Editoriale

di Pier Augusto Stagi

BUONA VISIONE. Non siamo mai contenti, soprattutto quando dovremmo esserlo, soprattutto nei confronti di Rcs Sport, del suo amministratore delegato nonché direttore generale Paolo Bellino, che ha voluto fortemente la diretta integrale della Milano-Sanremo, anche per una questione sociale e di sicurezza. In un momento di lockdown e zone rosse, Paolo Bellino, grazie anche alla disponibilità del direttore di Rai Sport Auro Bulbarelli, ha pensato bene di fare in modo che gli appassionati non fossero nemmeno sfiorati dall’idea scellerata di scendere in strada - visto il momento - per assistere al passaggio dei corridori. Per evitare la tentazione è stato deciso di fare per la prima volta nella storia della corsa di primavera una no-stop, che è stata premiata anche dagli ascolti, più che lusinghieri: sette ore, dalle 9.15 alle 17.15, di diretta tivù. I dati dicono che l’ultima ora di corsa ha avuto uno share medio dell’11,58% con 1,841 milioni di telespettatori medi (mai così bene negli ultimi cinque anni), e il picco è volato a 2,114 milioni di telespettatori con uno share salito al 13,42% nell’ultima mezzora. Un’azione voluta da Rcs Sport, che per l’occasione ha anche contribuito con un investimento di 50 mila euro, per pagare parte della produzione (la corsa è stata coperta da un aereo, tre elicotteri e sei moto-ripresa). C’è chi, come al solito, si è lamentato. Ma come si fa a fare sette ore di diretta? Ha tuonato sui social. Si fa e se vuoi te la guardi, se non vuoi ti colleghi per l’ultimo quarto d’ora. Rcs Sport ha fatto non bene, ma benissimo, per mille e più ragioni. Dimenticavo, Auro Bulbarelli starebbe pensando di ripetere l’operazione Sanremo anche per il Lombardia, così da chiudere il cerchio: tutte le classiche Monumento in diretta integrale, come avviene da anni per Fiandre, Roubaix e Liegi. Forse chi si è lamentato per la Sanremo, nemmeno se n’era accorto: da anni, le tre Monumento erano già prodotte integralmente da broadcaster stranieri. Quindi, visto e considerata la distrazione, volentieri mi ripeto: se proprio vi dà fastidio, usate il telecomando quando vi pare. Dimenticavo ancora: il telecomando, generalmente, ce l’avete appoggiato sul tavolino a fianco della vostra poltrona. Buona visione.

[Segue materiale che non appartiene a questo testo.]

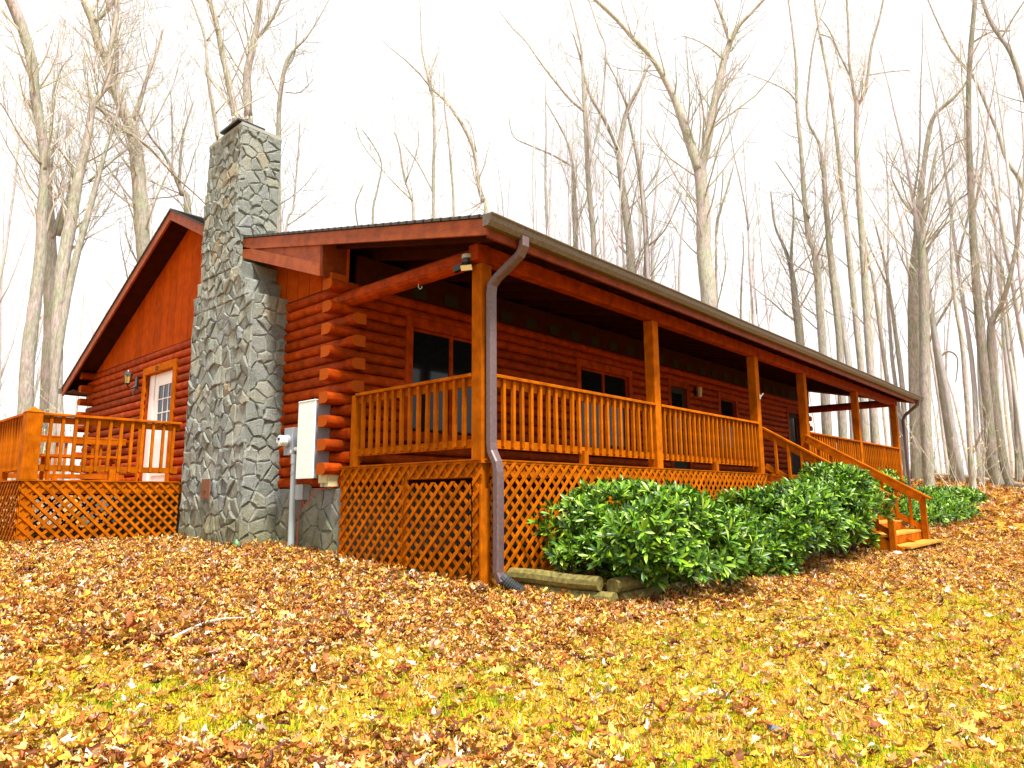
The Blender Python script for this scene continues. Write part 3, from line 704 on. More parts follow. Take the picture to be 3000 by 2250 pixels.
# downspouts
def downspout(pts, parent=cabin, name='downspout', w_=.10, d_=.075):
    mb = MB(); P = [V(p) for p in pts]; vs = []; n = 4; k = len(P)
    for i in range(k):
        t = (P[min(i+1, k-1)]-P[max(i-1, 0)]).normalized(); r = V((1, 0, 0)); r = (r - t*r.dot(t)).normalized(); f = t.cross(r)
        for a, b in ((-1, -.7), (-.7, -1), (.7, -1), (1, -.7), (1, .7), (.7, 1), (-.7, 1), (-1, .7)): vs.append(P[i]+r*a*w_/2+f*b*d_/2)
    n = 8
    fs = [(i*n+j, i*n+(j+1) % n, (i+1)*n+(j+1) % n, (i+1)*n+j) for i in range(k-1) for j in range(n)] + [tuple(range(n)), tuple(range((k-1)*n, k*n))]
    mb.add(vs, fs); return ccw_fix(mb.build(name, M['brownmetal'], parent))
dx = .09
downspout([(dx+.02, -.49, 2.22), (dx+.02, -.49, 2.13), (dx+.02, -.44, 2.05), (dx, -.14, 1.87), (dx-.01, -.075, 1.80), (dx-.01, -.062, 1.70), (dx-.01, -.062, .9), (dx-.01, -.062, .17), (dx-.01, -.075, .08), (dx-.01, -.14, -.03), (dx-.01, -.155, -.12), (dx-.01, -.155, -.6), (dx-.01, -.15, -1.08), (dx, -.19, -1.17)])
mb = MB(); pts = []; rr = []
for i in range(27):
    t = i/26; pts.append((dx+.16*t, -.17-.17*t, -1.12-.17*t*(1.3-t*.35))); rr.append((.055 if i % 2 else .066) if i > 4 else .062)
mb.tube(pts, rr, 14); mb.build('drain_elbow', M['rubber'], None, label='black corrugated drain elbow at the foot of the corner downspout', cat='drain pipe')
downspout([(HX1+.35, -.49, 2.22), (HX1+.35, -.46, 2.10), (HX1+.33, -.12, 1.82), (HX1+.32, -.06, 1.7), (HX1+.32, -.06, 0), (HX1+.32, -.06, -.9)])

# ------------------------------------------------------------------ things fixed to the walls
# tall white panel box
b = empty('panel_box', (-.1, 2.9, .3), label='tall white electrical panel box on the log wall beside the conduit', cat='electrical box')
def lb(name, mat, par, boxes, bevel=.004):
    mb = MB(); ox, oy, oz = par.location
    for q in boxes: mb.box(q[0]-ox, q[1]-oy, q[2]-oz, q[3]-ox, q[4]-oy, q[5]-oz)
    return mb.build(name, mat, par, bevel=bevel)
lb('body', M['grey'], b, [(-.195, 2.72, -.12, .02, 3.10, .86)]); lb('cover', M['panelwhite'], b, [(-.215, 2.715, -.125, -.196, 3.105, .845)]); lb('lid_flange', M['panelwhite'], b, [(-.22, 2.712, .846, .0, 3.108, .862)])
b = empty('electric_meter', (-.1, 3.42, .35), label='grey electric meter box with round glass meter on the conduit', cat='electric meter')
lb('box', M['grey'], b, [(-.15, 3.33, .195, .02, 3.545, .555)])
mb = MB(); mb.tube([(-.05, .03, .03), (-.085, .03, .03)], .082, 20); mb.build('socket_ring', M['grey'], b)
mb = MB(); mb.tube([(-.085, .03, .03), (-.165, .03, .03), (-.18, .03, .03)], [.072, .07, .055], 20); mb.build('meter_dome', M['panelwhite'], b, smooth=False)
mb = MB(); mb.box(-.186, .0, .035, -.181, .05, .065).tube([(-.181, .045, -.01), (-.185, .045, -.01)], .01, 8); mb.build('dial', M['black'], b)
mb = MB(); mb.box(-.053, -.075, -.13, -.0505, -.045, -.09); mb.build('seal_tag', M['white'], b)
b = empty('conduit', (-.1, 3.34, -1.05), label='grey vertical conduit pipe running from the meter into the ground', cat='conduit')
mb = MB(); mb.tube([(0, 0, -.15), (0, 0, 1.25)], .042, 14); mb.build('pipe', M['pvc'], b)
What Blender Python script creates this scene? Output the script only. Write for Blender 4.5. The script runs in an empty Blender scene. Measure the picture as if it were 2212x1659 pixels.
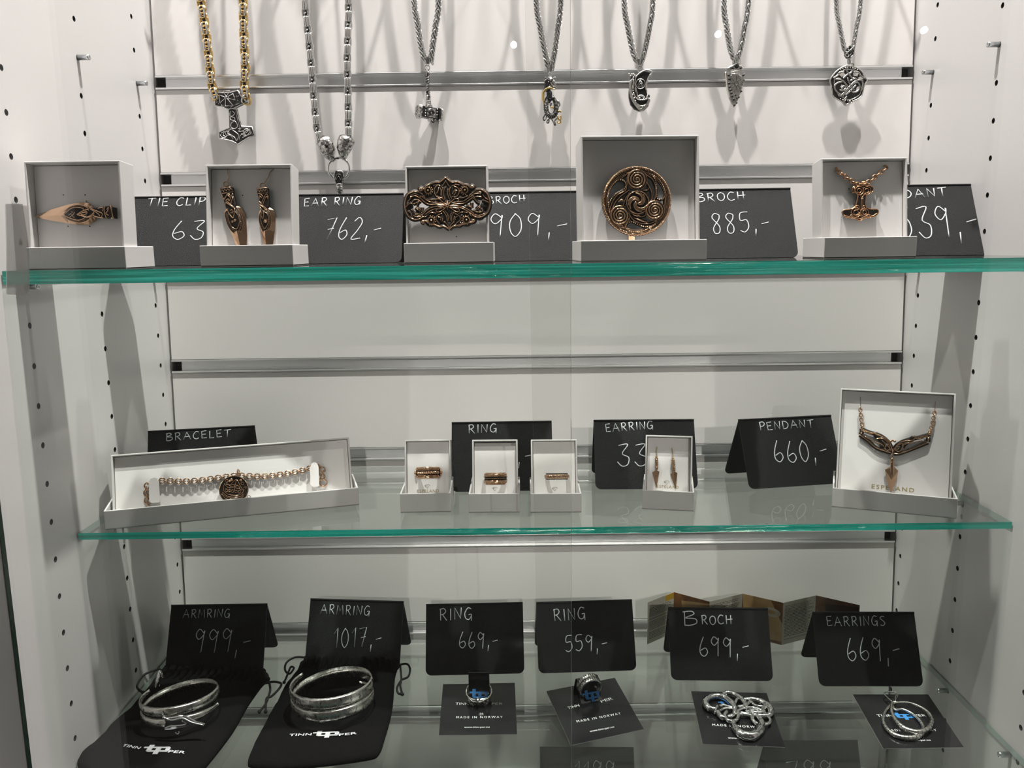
import bpy, math, random
from mathutils import Matrix, Vector
random.seed(7)
SC = bpy.context.scene
COL = SC.collection
MM = 0.001
ZOFF = 1500.0          # cabinet coordinates are millimetres; hole row 0 sits 1.5 m above the shop floor

# ------------------------------------------------------------------ camera
F_PX = 1766.11
CAM_R = Matrix(((0.9999124, -0.0038088, 0.0126755), (0.0016810, 0.9864895, 0.1638164), (-0.0131282, -0.1637807, 0.9864094)))
CAM_C = Vector((-23.24, -901.74, -233.33))
cam = bpy.data.cameras.new('camera')
cam.sensor_width = 36.0
cam.lens = F_PX / 2212.0 * 36.0
cam.clip_start = 0.01
cam.clip_end = 50
co = bpy.data.objects.new('camera', cam)
COL.objects.link(co)
r_, f_, u_ = CAM_R.col[0], CAM_R.col[1], CAM_R.col[2]
co.matrix_world = Matrix(((r_[0], u_[0], -f_[0], CAM_C[0] * MM), (r_[1], u_[1], -f_[1], CAM_C[1] * MM),
                          (r_[2], u_[2], -f_[2], (CAM_C[2] + ZOFF) * MM), (0, 0, 0, 1)))
SC.camera = co

# ------------------------------------------------------------------ world, exposure, lamps
SC.view_settings.view_transform = 'Standard'
SC.view_settings.look = 'None'
SC.view_settings.gamma = 1.0
SC.view_settings.use_curve_mapping = False
SC.view_settings.exposure = 0.0
SC.cycles.transparent_max_bounces = 48        # light passes many panes here
SC.cycles.caustics_reflective = False
wd = bpy.data.worlds.new('shop_light')
wd.use_nodes = True
wd.node_tree.nodes['Background'].inputs[0].default_value = (1.0, 0.93, 0.84, 1)
wd.node_tree.nodes['Background'].inputs[1].default_value = 0.05
SC.world = wd

def lamp(name, kind, loc, energy, color=(1, .94, .86), radius=12, target=None, size=None, spot=None):
    l = bpy.data.lights.new(name, kind)
    l.energy = energy
    l.color = color
    if kind in ('POINT', 'SPOT'):
        l.shadow_soft_size = radius * MM
    if kind == 'SPOT':
        l.spot_size = math.radians(spot or 120)
        l.spot_blend = 0.6
    if kind == 'AREA':
        l.shape = 'RECTANGLE'
        l.size, l.size_y = size[0] * MM, size[1] * MM
    o = bpy.data.objects.new(name, l)
    o.location = (loc[0] * MM, loc[1] * MM, (loc[2] + ZOFF) * MM)
    if target is not None:
        d = Vector(target) - Vector(loc)
        o.rotation_euler = d.to_track_quat('-Z', 'Y').to_euler()
    COL.objects.link(o)
    return o

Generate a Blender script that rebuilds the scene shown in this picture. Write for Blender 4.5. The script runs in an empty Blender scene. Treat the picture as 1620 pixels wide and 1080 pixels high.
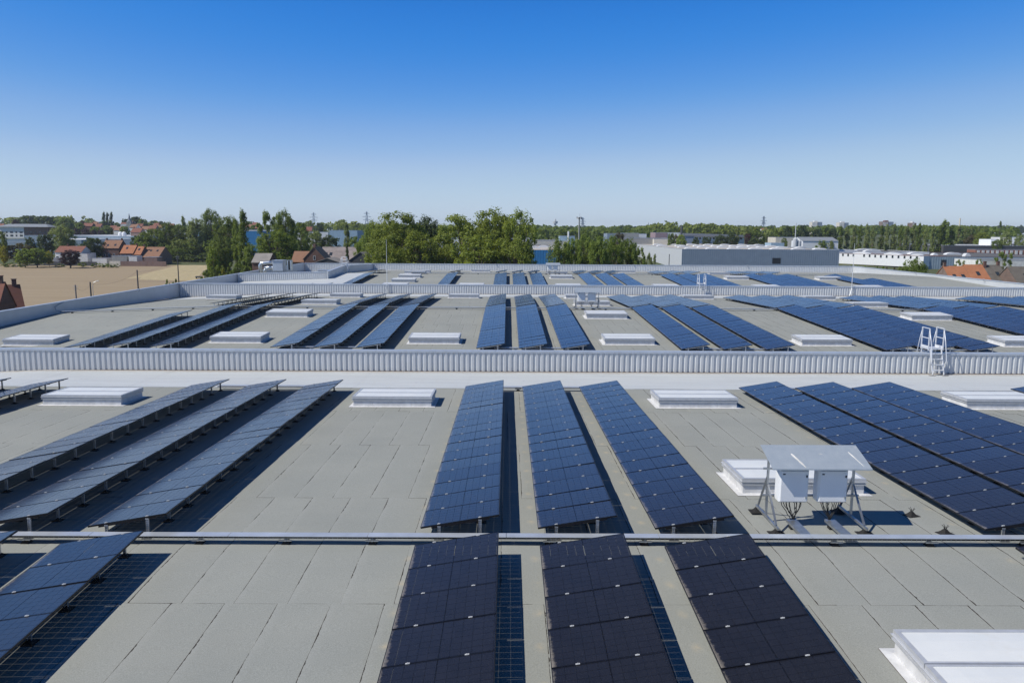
import bpy, math, random
import numpy as np
from mathutils import Matrix, Vector
R = math.radians
SC = bpy.context.scene
COL = SC.collection

# ------------------------------------------------------------------ camera
CAM_H, FPX, PITCH, ROLL, YAW = 6.292, 1220.0, 8.172, 0.333, 0.342
cam_data = bpy.data.cameras.new('camera'); cam = bpy.data.objects.new('camera', cam_data); COL.objects.link(cam)
cam.matrix_world = (Matrix.Translation((0, 0, CAM_H)) @ Matrix.Rotation(R(-YAW), 4, 'Z')
                    @ Matrix.Rotation(R(90 - PITCH), 4, 'X') @ Matrix.Rotation(R(ROLL), 4, 'Z'))
cam_data.sensor_width = 36; cam_data.lens = FPX / 1620 * 36
cam_data.clip_start = .1; cam_data.clip_end = 12000
SC.camera = cam

# ------------------------------------------------------------------ light
SUN_TO = Vector((-.85, -.30, 1.0)).normalized()          # direction towards the sun
elev = math.asin(SUN_TO.z); azim = math.atan2(SUN_TO.x, SUN_TO.y)
world = bpy.data.worlds.new('World'); SC.world = world; world.use_nodes = True
wn = world.node_tree; bg = wn.nodes['Background']
sky = wn.nodes.new('ShaderNodeTexSky'); sky.sky_type = 'NISHITA'; sky.sun_disc = False
sky.sun_elevation = elev; sky.sun_rotation = azim
sky.altitude = 3000; sky.air_density = .8; sky.dust_density = .3; sky.ozone_density = 10.0
SKY_K = .10
sepc = wn.nodes.new('ShaderNodeSeparateColor'); cmb = wn.nodes.new('ShaderNodeCombineColor'); wn.links.new(sky.outputs[0], sepc.inputs[0])
CURVES = (((0, 0), (.03, .006), (.05, .018), (.062, .032), (.08, .082), (.12, .26), (.19, .45), (.37, .60), (1, .9)),
          ((0, 0), (.07, .045), (.10, .095), (.138, .205), (.177, .28), (.276, .475), (.382, .61), (.563, .70), (1, .9)),
          ((0, 0), (.12, .07), (.20, .20), (.28, .44), (.345, .67), (.425, .74), (.57, .78), (.73, .80), (1, .9)))
for ci, cv in enumerate(CURVES):     # clear-day camera response of the sky, channel by channel
    a_ = wn.nodes.new('ShaderNodeMath'); a_.operation = 'MULTIPLY'; a_.inputs[1].default_value = .1; wn.links.new(sepc.outputs[ci], a_.inputs[0])
    p_ = wn.nodes.new('ShaderNodeFloatCurve'); c_ = p_.mapping.curves[0]; wn.links.new(a_.outputs[0], p_.inputs['Value'])
    c_.points[0].location = cv[0]; c_.points[1].location = cv[-1]
    for q in cv[1:-1]: c_.points.new(*q)
    p_.mapping.update()
    m_ = wn.nodes.new('ShaderNodeMath'); m_.operation = 'MULTIPLY'; m_.inputs[1].default_value = 1 / SKY_K; wn.links.new(p_.outputs[0], m_.inputs[0])
    wn.links.new(m_.outputs[0], cmb.inputs[ci])
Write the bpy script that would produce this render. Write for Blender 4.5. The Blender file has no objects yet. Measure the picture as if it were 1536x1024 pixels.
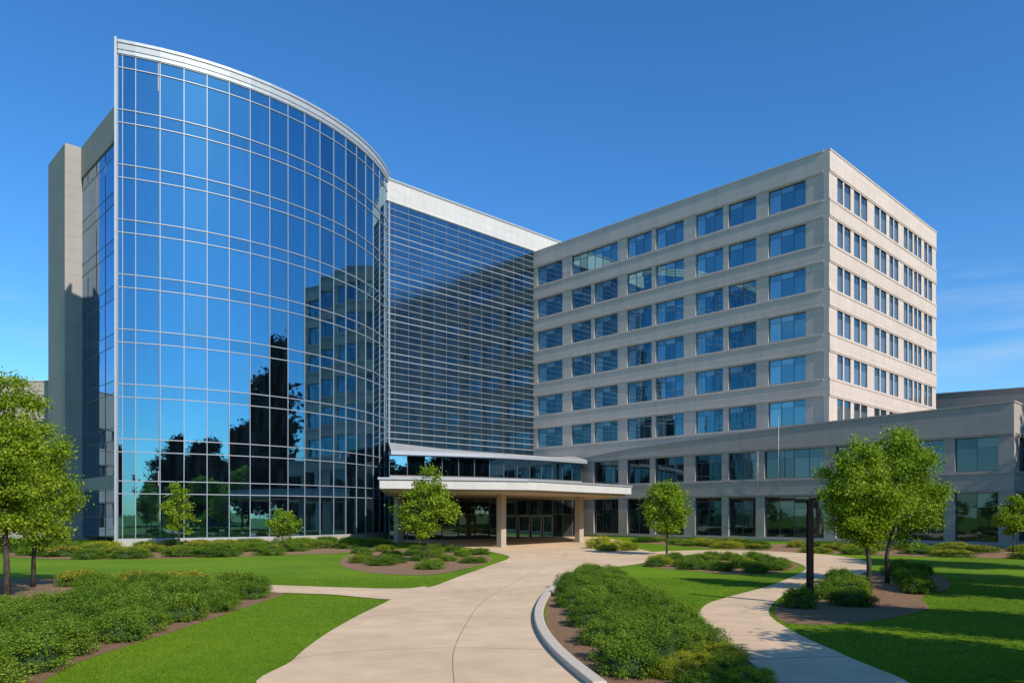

W TUTTI. Non abbiamo motivo di stare allegri, si fa fatica. È sotto gli occhi di tutti e lo si vede a occhio nudo. Il cambio generazionale è in atto, ma vede protagonisti indiscussi gli altri, che fanno fuoco e fiamme, mentre per il momento noi ci scottiamo. Abbiamo assistito alla Strade Bianche più bella di sempre e a una Tirreno-Adriatico che ci ha deliziato gli occhi riempiendoci il cuore, anche se poi noi abbiamo portato a casa solo un più che onorevole quinto posto con Matteo Fabbro che ci fa ben sperare per il futuro, anche se dobbiamo - sia noi che lui - sforzarci di restare con i piedi ben saldi per terra, perché non si sa mai. E poi c’è sempre lui, il sempiterno Vincenzo Nibali, che tra i bimbi ha chiuso in nona posizione, a conferma che la classe non è acqua.
Insomma, si fa fatica. I nostri ragazzi sono lì, ma si trovano a dover lottare con una generazione a dir poco esuberante, sfrontata e fatta di fenomeni come Taddeo Pogacar, Egan Bernal, Joao Almeida, Marc Hirschi, Remco Evenepoel che è prossimo a tornare alle corse con bellicosi propositi e a questi vanno aggiunti corridori non giovanissimi ma esperti del calibro di Mathieu Van der Poel, Wout Van Aert, Julian Alaphilippe, Primoz Roglic e via elencando.
È un bel ciclismo, questo dobbiamo dirlo, ma dobbiamo anche fare i conti con questa mutazione, con questo cambiamento dovuto tanto al fato, ma forse anche a una programmazione diversa, più ludica e multidisciplinare, e meno maniacale: come la nostra. Noi costruiamo frotte di piccoli professionisti in erba e quando sono professionisti per davvero ci troviamo a che fare con ragazzi spremuti e viziati che nel frattempo si sono convinti d’essere quello che negli anni di formazione si sono sentiti dire. L’incoraggiamento più usato è: fenomeno. Questo è un fenomeno. Sono anni che sono in questo ambiente e di fenomeni sulla carta ho riempito diari. Tanto per essere chiari: il già citato Nibali era considerato un ragazzo interessante, non un fenomeno. Quello per moltissimi era Kreuziger.
Poi però un giorno ci si sveglia e c’è qualcuno che va più forte di te, come recentemente lo Squalo ha detto facendo riferimento a una massima di Bud Spencer, all’anagrafe Carlo Pedersoli, perché c’è una nuova generazione che avanza, e non è certamente un caso che fino al momento in cui scrivo, non abbia ancora vinto nessun ultra-trentacinquenne.
Però stiamo sereni: l’importante è correre. L’importante è assistere a corse di assoluto livello animate da ragazzi che sanno come divertirci. Lasciamo che i nostri crescano con calma, che prendano qualche ceffone e si sveglino, noi nel frattempo godiamoci lo spettacolo di questa generazione di fenomeni, forse serve anche a noi appassionati un bagno di umiltà, dopo anni di opulenza. Impariamo anche a gioire per le vittorie altrui, non solo per le nostre. Nel tennis - tanto per citare uno sport, ma ce ne sono a bizzeffe dove siamo solo delle comparse - per decenni ci siamo accontentati di applaudire Federer e Nadal, Djokovic e Medvedev. Nel ciclismo dire Viva tutti e Viva il nostro sport fa parte della nostra cultura, per noi non è difficile applaudire chi è bravo e ci diverte: è la nostra cifra distintiva. È il nostro punto di forza, da sempre. Manca l’italiano? Calma e pazienza, un po’ di purgatorio nell’anno di Dante, ci farà solo bene. W tutti!